Still defiant — I commend this article under the byline Kamand Saba of Tehran. Entitled simply The Walk, it tells of a young  Iranian going out on to the streets to continue demonstrating defiance of the regime  in whatever way possible. Dated today, it says:  “Today I saw hundreds of  my brothers and sisters with wills made of steel who were visibly showing the V sign of victory; in groups large and small or individually they had taken to the streets and will do so again and again this week and next week and next month until we, the youth of the land of Iran, of the Iranzamin, will shake off all the tyrants of power and demand our right to peaceful demonstrations, the annulment of this charade of an election and move towards more transparency and democratic government and an equal rule of law for a better Iran for all. Yes, we are the Iranian middle class and we run this country, and those who rule it should either wise up to this fact and compromise, or like all those who have tried to rule against the open opposition of their people, they will end up in the dustbin of history!” So who thinks it’s all over?

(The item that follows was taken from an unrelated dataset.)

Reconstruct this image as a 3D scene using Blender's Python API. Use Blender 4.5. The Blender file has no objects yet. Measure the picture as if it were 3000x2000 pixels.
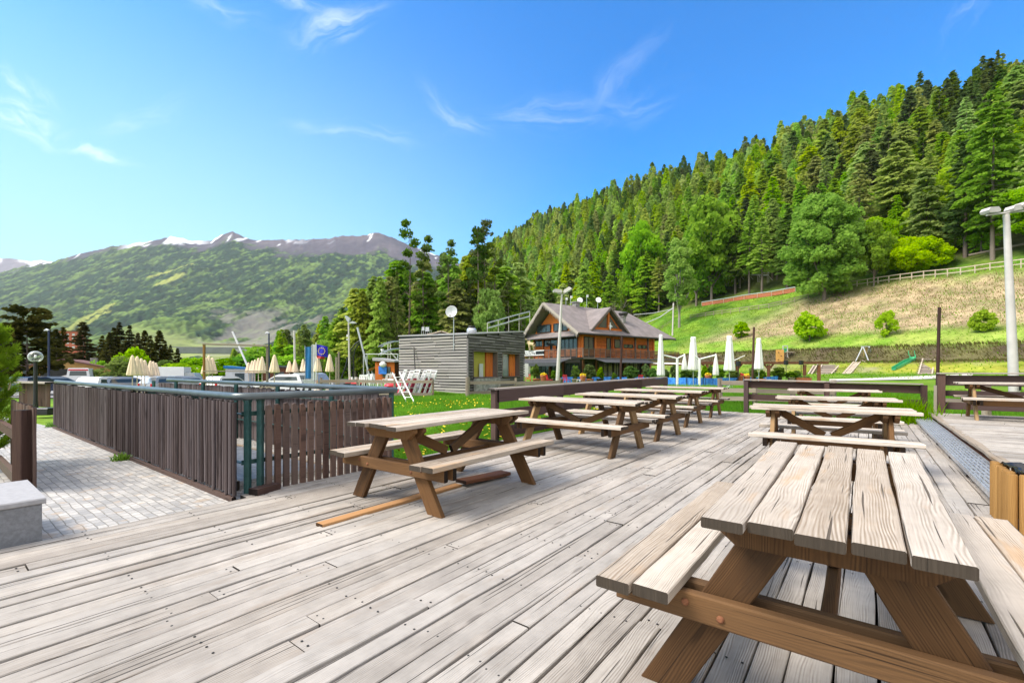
import bpy, math, random
import numpy as np
from mathutils import Vector, Matrix
from math import sin, cos, pi, radians

random.seed(7)
rng = np.random.default_rng(7)
C = bpy.context.scene.collection
sc = bpy.context.scene

# ------------------------------------------------------------------ camera
F, HOR, EYE = 1350.0, 1082.0, 1.22          # focal length and horizon in photo pixels, eye height in metres
cd = bpy.data.cameras.new('camera'); cam = bpy.data.objects.new('camera', cd); C.objects.link(cam)
cam.location = (0, 0, EYE); cam.rotation_euler = (radians(90), 0, 0)
cd.sensor_width = 36.0; cd.lens = F / 3000 * 36; cd.shift_y = (HOR - 1000) / 3000
cd.clip_start = 0.05; cd.clip_end = 60000
sc.camera = cam

# ------------------------------------------------------------------ sky, sun, exposure
SUN_AZ, SUN_EL = radians(-104), radians(50)     # azimuth from +Y towards +X
sd = bpy.data.lights.new('sun', 'SUN'); sun = bpy.data.objects.new('sun', sd); C.objects.link(sun)
sd.energy = 1.85; sd.angle = radians(28); sd.color = (1.0, 0.90, 0.78)
sv = Vector((sin(SUN_AZ) * cos(SUN_EL), cos(SUN_AZ) * cos(SUN_EL), sin(SUN_EL)))
sun.rotation_euler = sv.to_track_quat('Z', 'Y').to_euler()
sc.view_settings.view_transform = 'Standard'; sc.view_settings.look = 'None'
sc.view_settings.exposure = 1.58; sc.view_settings.gamma = 1.0
try: sc.view_settings.use_curve_mapping = False
except Exception: pass

def setin(node, name, val):
    node.inputs[name].default_value = val
class NT:
    """small node-tree helper"""
    def __init__(s, tree): s.t = tree; s.n = tree.nodes; s.l = tree.links
    def new(s, typ, **kw):
        n = s.n.new(typ)
        for k, v in kw.items(): setattr(n, k, v)
        return n
    def link(s, a, b): s.l.new(a, b)
    def val(s, sock, v):
        if hasattr(v, 'is_linked') or isinstance(v, bpy.types.NodeSocket): s.l.new(v, sock)
        else: sock.default_value = v
    def math(s, op, a, b=None, c=None, clamp=False):
        n = s.new('ShaderNodeMath', operation=op); n.use_clamp = clamp
        s.val(n.inputs[0], a)
        if b is not None: s.val(n.inputs[1], b)
        if c is not None: s.val(n.inputs[2], c)
        return n.outputs[0]
    def vmath(s, op, a, b=None):
        n = s.new('ShaderNodeVectorMath', operation=op); s.val(n.inputs[0], a)
        if b is not None: s.val(n.inputs[1], b)
        return n.outputs['Value'] if op in ('DOT_PRODUCT', 'LENGTH', 'DISTANCE') else n.outputs[0]
    def comb(s, x, y, z):
        n = s.new('ShaderNodeCombineXYZ')
        for i, v in enumerate((x, y, z)): s.val(n.inputs[i], v)
        return n.outputs[0]
    def sep(s, v):
        n = s.new('ShaderNodeSeparateXYZ'); s.l.new(v, n.inputs[0]); return n.outputs
    def noise(s, vec, scale, detail=3, rough=0.55, dist=0.0):
        n = s.new('ShaderNodeTexNoise'); s.l.new(vec, n.inputs['Vector'])
        n.inputs['Scale'].default_value = scale; n.inputs['Detail'].default_value = detail
        n.inputs['Roughness'].default_value = rough; n.inputs['Distortion'].default_value = dist
        return n.outputs[0]
    def ramp(s, fac, stops, interp='LINEAR'):
        n = s.new('ShaderNodeValToRGB'); s.val(n.inputs[0], fac)
        cr = n.color_ramp; cr.interpolation = interp
        while len(cr.elements) < len(stops): cr.elements.new(0.5)
        for e, (p, c) in zip(cr.elements, stops):
            e.position = p; e.color = (c, c, c, 1) if isinstance(c, (int, float)) else (*c[:3], 1)
        return n.outputs[0]
    def mix(s, fac, a, b, mode='MIX'):
        n = s.new('ShaderNodeMix', data_type='RGBA', blend_type=mode)
        s.val(n.inputs[0], fac)
        for i, v in ((6, a), (7, b)):
            if isinstance(v, (tuple, list)): n.inputs[i].default_value = (*v[:3], 1)
            elif isinstance(v, (int, float)): n.inputs[i].default_value = (v, v, v, 1)
            else: s.l.new(v, n.inputs[i])
        return n.outputs[2]
    def smooth(s, v, lo, hi):
        n = s.new('ShaderNodeMapRange', interpolation_type='SMOOTHSTEP'); s.val(n.inputs[0], v)
        n.inputs[1].default_value = lo; n.inputs[2].default_value = hi
        return n.outputs[0]

F_ = 1350.0
W = bpy.data.worlds.new('World'); sc.world = W; W.use_nodes = True
w = NT(W.node_tree); w.n.clear()
sky = w.new('ShaderNodeTexSky', sky_type='NISHITA'); sky.sun_disc = False
sky.sun_elevation = SUN_EL; sky.sun_rotation = SUN_AZ; sky.altitude = 1300; sky.air_density = 1.0; sky.dust_density = 1.2; sky.ozone_density = 1.0
tc = w.new('ShaderNodeTexCoord'); d = tc.outputs['Generated']
hs = w.new('ShaderNodeHueSaturation'); hs.inputs['Saturation'].default_value = 1.45; hs.inputs['Value'].default_value = 1.0
w.link(sky.outputs[0], hs.inputs['Color'])
xyz = w.sep(d)
# thin cirrus streaks: (bearing, height) of each on the sky, half length, half width, slope, strength
yc = w.math('MAXIMUM', xyz[1], 0.05); su = w.math('DIVIDE', xyz[0], yc); sw = w.math('DIVIDE', xyz[2], yc)
cl = None
wob = w.new('ShaderNodeTexNoise'); w.link(w.comb(su, sw, 0.0), wob.inputs['Vector']); wob.inputs['Scale'].default_value = 5.0; wob.inputs['Detail'].default_value = 4
wx = w.math('MULTIPLY', w.math('SUBTRACT', w.sep(wob.outputs['Color'])[0], .5), .16); wy = w.math('MULTIPLY', w.math('SUBTRACT', w.sep(wob.outputs['Color'])[1], .5), .16)
su2, sw2 = w.math('ADD', su, wx), w.math('ADD', sw, wy)
for i, (px, py, hl, hw, an, st) in enumerate(((50, 318, 170, 60, -20, 1.0), (250, 425, 190, 20, -20, .85), (70, 238, 130, 36, -32, .8), (985, 62, 180, 60, 22, .6), (880, 12, 160, 28, -22, .6), (1330, 322, 150, 36, -46, .55), (1040, 372, 220, 34, -8, .5), (1640, 320, 380, 70, 8, .26), (1820, 205, 220, 46, 40, .20), (2830, 60, 150, 40, 62, .25), (650, 30, 160, 40, -25, .35), (420, 330, 160, 60, 15, .25))):
    cu, cw = (px - 1500) / F_ , (1082 - py) / F_; ca, sa = math.cos(math.radians(an)), math.sin(math.radians(an))
    du = w.math('SUBTRACT', su2, cu); dw = w.math('SUBTRACT', sw2, cw)
    p_ = w.math('ADD', w.math('MULTIPLY', du, ca), w.math('MULTIPLY', dw, sa)); q_ = w.math('SUBTRACT', w.math('MULTIPLY', dw, ca), w.math('MULTIPLY', du, sa))
    e_ = w.math('SQRT', w.math('ADD', w.math('POWER', w.math('MULTIPLY', p_, F_ / hl), 2.0), w.math('POWER', w.math('MULTIPLY', q_, F_ / hw), 2.0)))
    fib = w.noise(w.comb(w.math('MULTIPLY', p_, 5.0), w.math('MULTIPLY', q_, 22.0), i * 3.7), 1.0, 7, .62, 1.2)
    m_ = w.math('MULTIPLY', w.math('MULTIPLY', w.smooth(e_, 1.25, .1), w.smooth(fib, .36, .80)), st * .72)
    cl = m_ if cl is None else w.math('MAXIMUM', cl, m_)
cl = w.math('MULTIPLY', cl, w.math('GREATER_THAN', xyz[1], .06))
tint = w.mix(1.0, hs.outputs[0], (.05, .84, .98), 'MULTIPLY')
gl = w.smooth(w.vmath('DOT_PRODUCT', d, (-.85, .50, .10)), .25, 1.0)           # milky glow on the sun's side
gl = w.math('MULTIPLY', gl, w.smooth(xyz[2], .75, .05))
tint = w.mix(w.math('MULTIPLY', gl, .85), tint, (2.2, 3.25, 3.4))
SKYMIX = w.mix(cl, tint, (4.6, 4.8, 4.9))
# unseen white overcast added overhead and behind the viewer as soft fill light
sky_fill = w.math('MAXIMUM', w.smooth(xyz[2], .66, .90), w.smooth(xyz[1], .05, -.35)); sky_fill = w.math('MULTIPLY', sky_fill, w.math('ADD', .62, w.math('MULTIPLY', w.noise(d, 3.0, 5, .6), .5)))
SKYMIX = w.mix(sky_fill, SKYMIX, (4.9, 4.75, 4.55))
bg = w.new('ShaderNodeBackground'); w.link(SKYMIX, bg.inputs[0]); bg.inputs[1].default_value = 0.115
wo = w.new('ShaderNodeOutputWorld'); w.link(bg.outputs[0], wo.inputs[0])

# ------------------------------------------------------------------ pixel -> place
TH = radians(37.5)
DA = Vector((sin(TH), cos(TH), 0)); DB = Vector((cos(TH), -sin(TH), 0))   # along / across the deck boards
def at(px, py, z=0.0):
    dd = F * (EYE - z) / (py - HOR); return Vector(((px - 1500) / F * dd, dd, z))
def atd(px, py, dd):
    return Vector(((px - 1500) / F * dd, dd, EYE - (py - HOR) / F * dd))
def ab(a, b, z=0.0):
    p = DA * a + DB * b; return Vector((p.x, p.y, z))

def sst(e0, e1, x):
    t = np.clip((x - e0) / (e1 - e0), 0, 1); return t * t * (3 - 2 * t)
HS = [-9999, 40, 62, 80, 88, 92, 95, 100, 150, 365, 380, 99999]
HZ = [-.14, -.14, .1, .6, 2.4, 2.6, 5.0, 5.9, 26, 176, 178, 180]
def gz(x, y):
    x = np.asarray(x, float); y = np.asarray(y, float)
    s = .9 * x + .44 * y
    z = np.interp(s, HS, HZ)
    T = -.44 * x + .9 * y
    z = z + (np.interp(T, [60, 104, 154, 208, 281, 388, 630, 900], [.56, .58, .623, .665, .71, .80, .93, .93]) - .70) * (np.clip(s, 150, 365) - 150)
    b = .793 * x - .609 * y
    z = z - .7 * sst(20.5, 30, -b) * sst(60, 35, s) * sst(-3, -10, x)
    z = z + .5 * np.exp(-((x + 9.5) ** 2 + (y - 32) ** 2) / 34) + .55 * np.exp(-((x + 9) ** 2 / 60 + (y - 36) ** 2 / 40))
    amp = sst(90, 130, s)
    z = z + amp * (1.4 * np.sin(x * .031 + 1) * np.sin(y * .027) + .5 * np.sin(x * .11 + y * .07))
    return z
def gzf(x, y): return float(gz(x, y))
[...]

University row — Farhad Rahbar, Tehran university chancellor, has denied a claim that he invited security forces to enter the university dormitories on June 15. He said he strongly rejected the claim by pro-Ahmadinejad MP Mohsen Kukhan and said he didn’t know of the attack until afterwards.

Prophetic words — One of the popular videos on YouTube is this recording of a speech shortly after the revolution by the late Ayatollah Taleghani, who attempted to spearhead resistance to the clergy’s direct involvement in politics before his death.

Step right inside — The latest piece of black humour to come out of Iran is this picture of a placard that states: Evin Prison: now accepting student applications.